After finetuning, Grievous can successfully pick up a purple hexagonal prism and place it in a box. Video 2 shows three consecutive trials.

Video 2: Pick-and-place trials with SmolVLA.

SmolVLA can also perform other short-horizon tasks after finetuning. Video 3 shows the robot picking up a duster and sweeping the table, a task for which we collected approximately 100 demonstration episodes.

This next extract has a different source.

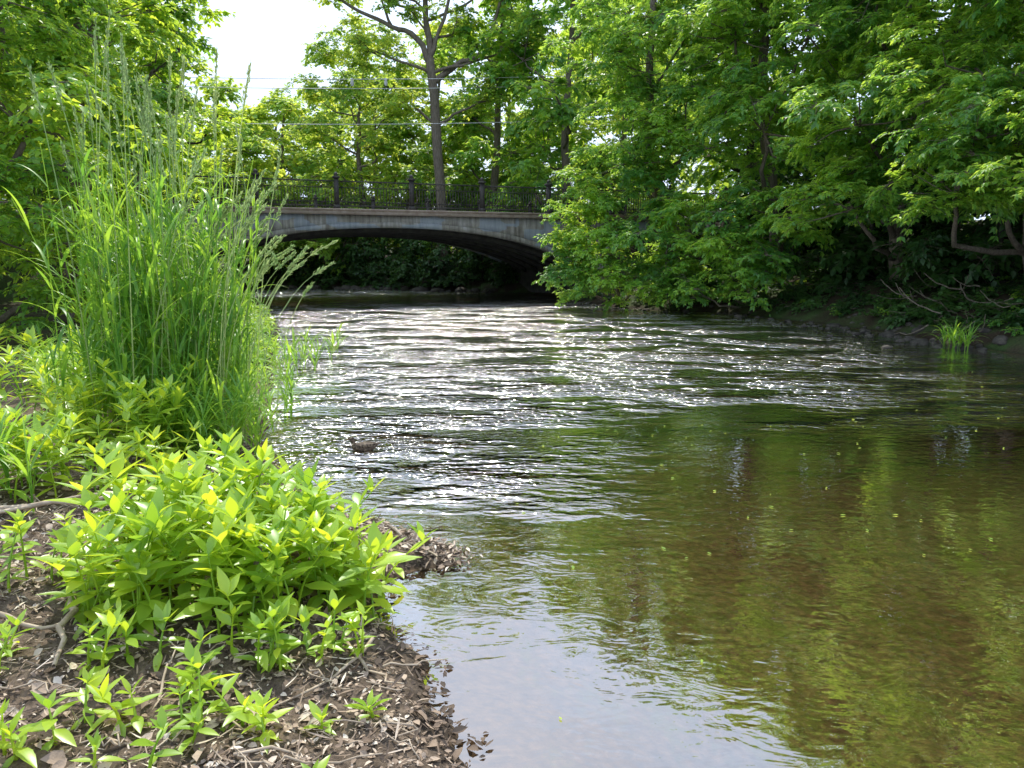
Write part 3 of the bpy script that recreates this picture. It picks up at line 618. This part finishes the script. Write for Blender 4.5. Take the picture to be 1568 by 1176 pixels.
# ------------------------------------------------------------------ tall grass
def bladepath(P,az,th0,th1,L,m=9,pw=1.4):
    t=np.linspace(0,1,m); th=th0[:,None]+th1[:,None]*t[None]**pw
    ds=L[:,None]/(m-1); hx=np.cumsum(np.sin(th)*ds,1)-np.sin(th[:,:1])*ds; hz=np.cumsum(np.cos(th)*ds,1)-np.cos(th[:,:1])*ds
    path=P[:,None]+np.stack([hx*np.cos(az)[:,None],hx*np.sin(az)[:,None],hz],-1)
    side=np.stack([-np.sin(az),np.cos(az),0*az],-1)
    nr=np.stack([-np.cos(th)*np.cos(az)[:,None],-np.cos(th)*np.sin(az)[:,None],np.sin(th)],-1)
    return path,side,nr
def grass(name,cx,cy,sx,sy,ns,h0,h1,seeds,leanx=.0,lw=.011,bl=(.35,.75),nl=8):
    mb=MB(); x=cx+sx*np.clip(rng.normal(0,1,ns),-1.9,1.9); y=cy+sy*np.clip(rng.normal(0,1,ns),-2,2)
    z=np.maximum(hgt(x,y),0); P=np.stack([x,y,z],1)
    H=rng.uniform(h0,h1,ns); rel=(x-cx)/sx
    az=np.where(rng.random(ns)<.65,np.where(rel>0,0,np.pi)+rng.normal(0,.9,ns),rng.random(ns)*6.283)
    th0=np.abs(rng.normal(.03,.04,ns)); th1=np.abs(rng.normal(.08,.08,ns))+leanx*np.clip(rel,0,2)
    path,side,nr=bladepath(P,az,th0,th1,H,9)
    w=np.linspace(.007,.003,9)[None]*np.ones((ns,1))
    V,F=ribbon(path,side,nr,w,.5); mb.add(V,F,np.repeat(rng.random(ns),27))
    V,F=ribbon(path,unit(np.cross(side,[0,0,1.])),nr,w,.0); mb.add(V,F,np.repeat(rng.random(ns),27))
    for q in range(nl):
        f=.08+.88*(q+rng.random(ns)*.9)/(nl+.5); idx=np.clip((f*8),0,7.99); i0=idx.astype(int); fr=(idx-i0)[:,None]
        p=path[np.arange(ns),i0]*(1-fr)+path[np.arange(ns),i0+1]*fr
        a=rng.random(ns)*6.283
        L=rng.uniform(bl[0],bl[1],ns)*(1-.35*f)
        pa,sd,nn=bladepath(p,a,rng.uniform(.15,.6,ns),rng.uniform(.3,2.3,ns),L,8,1.3)
        t=np.linspace(0,1,8); wp=np.interp(t,[0,.15,.5,.85,1],[.6,1,.95,.45,0]); ww=wp[None]*(lw*rng.uniform(.7,1.25,ns))[:,None]
        V,F=ribbon(pa,sd,nn,ww,.3); mb.add(V,F,np.repeat(rng.random(ns),24))
    o=obj(name,mb.mesh(name,M_grass,True))
    if seeds:
        sb=MB()
        for (n,xc,xs,yc,hh0,hh1,lean) in seeds:
            x=xc+xs*rng.normal(0,1,n); y=yc+.35*rng.normal(0,1,n); P=np.stack([x,y,np.maximum(hgt(x,y),0)],1)
            az=np.where(rng.random(n)<.7,0,np.pi)+rng.normal(0,.5,n) if lean<.3 else rng.normal(0,.4,n)
            pa,sd,nn=bladepath(P,az,np.abs(rng.normal(.03,.03,n)),np.abs(rng.normal(lean,.12,n)),rng.uniform(hh0,hh1,n),12,2.0)
            V,F=ribbon(pa,sd,nn,np.linspace(.006,.003,12)[None]*np.ones((n,1)),.6); sb.add(V,F,np.repeat(rng.random(n),36))
            V,F=ribbon(pa,unit(np.cross(sd,[0,0,1.])),nn,np.linspace(.006,.003,12)[None]*np.ones((n,1)),.0); sb.add(V,F,np.repeat(rng.random(n),36))
            for s in range(n):
                Kn=70; tt=rng.uniform(.88,1.0,Kn); ix=np.clip(tt*11,0,10.99); i0=ix.astype(int); fr=(ix-i0)[:,None]
                p=pa[s,i0]*(1-fr)+pa[s,i0+1]*fr; d=unit(pa[s,11]-pa[s,9]); dd=unit(d+rng.normal(0,.24,(Kn,3)))
                off=rng.normal(0,.012,(Kn,3))*(1.05-tt)[:,None]*9
                L=rng.uniform(.03,.055,Kn); V,F,R=leaves(p+off*.5,dd,rng.normal(0,1,(Kn,3)),L,L*.17,PR2,.1,.3); sb.add(V,F,R)
        obj('seed_heads',sb.mesh('seed_heads',M_seed),o)
grass('tall_grass_clump',-3.25,7.0,.34,.36,210,1.4,2.7,[(44,-3.35,.40,7.1,2.6,3.75,.12),(20,-3.0,.2,6.9,2.1,2.7,.6),(18,-2.75,.15,7.2,1.7,2.4,.8)],.07,.0145,(.3,.74),8)
grass('low_grass',-3.9,8.2,.7,.7,110,.4,.8,None,.1,.009)
grass('low_grass',-5.2,12.5,1.0,1.5,160,.3,.6,None,.1,.010)
grass('low_grass',9.4,15.6,.12,.2,14,.2,.4,None,.1,.012)
grass('low_grass',-3.5,4.6,.25,.2,22,.25,.45,None,.1,.010)
grass('low_grass',-2.65,6.3,.2,.2,45,.3,.7,None,.3,.011)

n=260; X=rng.uniform(-1,9,n); Y=rng.uniform(2.6,13,n); kk=(hgt(X,Y)<-.1); X,Y=X[kk],Y[kk]; n=len(X); az=rng.random(n)*6.283
L=rng.uniform(.02,.045,n); V,F,R=leaves(np.stack([X,Y,np.full(n,.006)],1),np.stack([np.cos(az),np.sin(az),0*az],1),np.tile([0,0,1.],(n,1)),L,L*.22,PR3,.0,.1)
obj('leaf_reflection_flecks',mesh_np('leaf_reflection_flecks',V,F,M_far,R))  # leaf-shaped flecks laid on the water to stand in for leaf reflections

# ------------------------------------------------------------------ light, sky, camera
AZ=math.radians(-12); EL=math.radians(54)
w=bpy.data.worlds.new('World'); scene.world=w; w.use_nodes=True; nt=w.node_tree
bg=nt.nodes['Background']; sk=nt.nodes.new('ShaderNodeTexSky'); sk.sky_type='NISHITA'; sk.sun_disc=False
sk.sun_elevation=EL; sk.sun_rotation=AZ; sk.air_density=1.0; sk.dust_density=2.0
tc=nt.nodes.new('ShaderNodeTexCoord'); mp=nt.nodes.new('ShaderNodeMapping'); mp.inputs['Scale'].default_value=(1,1,2.2); nt.links.new(tc.outputs['Generated'],mp.inputs[0])
cn=nt.nodes.new('ShaderNodeTexNoise'); cn.inputs['Scale'].default_value=3.2; cn.inputs['Detail'].default_value=6; nt.links.new(mp.outputs[0],cn.inputs[0])
cr=nt.nodes.new('ShaderNodeMapRange'); cr.inputs[1].default_value=.4; cr.inputs[2].default_value=.6; cr.inputs[3].default_value=.5; cr.inputs[4].default_value=.95; nt.links.new(cn.outputs[0],cr.inputs[0])
cm=nt.nodes.new('ShaderNodeMixRGB'); cm.inputs[2].default_value=(8.8,10.4,13.2,1); nt.links.new(cr.outputs[0],cm.inputs[0]); nt.links.new(sk.outputs[0],cm.inputs[1])
nt.links.new(cm.outputs[0],bg.inputs[0]); bg.inputs[1].default_value=.15
S=Vector((math.sin(AZ)*math.cos(EL),math.cos(AZ)*math.cos(EL),math.sin(EL)))
ld=bpy.data.lights.new('sun','SUN'); ld.energy=5; ld.angle=math.radians(.5); ld.color=(1,.95,.84)
lo=bpy.data.objects.new('sun',ld); lo.rotation_euler=S.to_track_quat('Z','Y').to_euler(); COL.objects.link(lo)
cd=bpy.data.cameras.new('camera'); cd.lens=26; cd.sensor_width=36; cd.clip_end=1500; cd.clip_start=.05
co=bpy.data.objects.new('camera',cd); co.location=(0,0,1.8); co.rotation_euler=(math.radians(90-9.4),0,0); COL.objects.link(co); scene.camera=co
scene.view_settings.view_transform='Standard'; scene.view_settings.look='None'; scene.view_settings.exposure=0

Video 3: SmolVLA sweeps the table with a duster.

Challenges

Despite these successes, the SmolVLA policy Grievous also has limitations:

  • SmolVLA was mostly trained on single-arm task demonstrations. When deploying SmolVLA in a bimanual setup, it often prefers the arm whose joint-angle commands occupy the first 6 elements of the policy’s action vector. Thus, SmolVLA often performed poorly or significantly worse on the secondary arm.
  • SmolVLA often ignored parts of the task instructions, such as the color and shape of a specific object. For example, in Video 4, SmolVLA is tasked with picking up the green object. However, SmolVLA picks up the purple object directly in front of its right arm. This limitation is likely due to SmolVLA’s relatively small model size, which may not be expressive enough compared to state-of-the-art policies such as π₀.₅. Both challenges — arm preference and instruction following — will likely improve with a larger model trained on bimanual demonstration data.
Video 4: Policy picks up the purple object when instructed to pick up the green one.

Next Steps

The next step is to push Grievous into a real household environment and iteratively test simple cleaning tasks, such as the dusting shown above, on various surfaces across the apartment. The goal is to reduce the number of user interventions day by day, with the user only stepping in via the leader arms when the robot and external verifiers cannot recover on their own, and the resulting demonstrations feeding back into the next training iteration.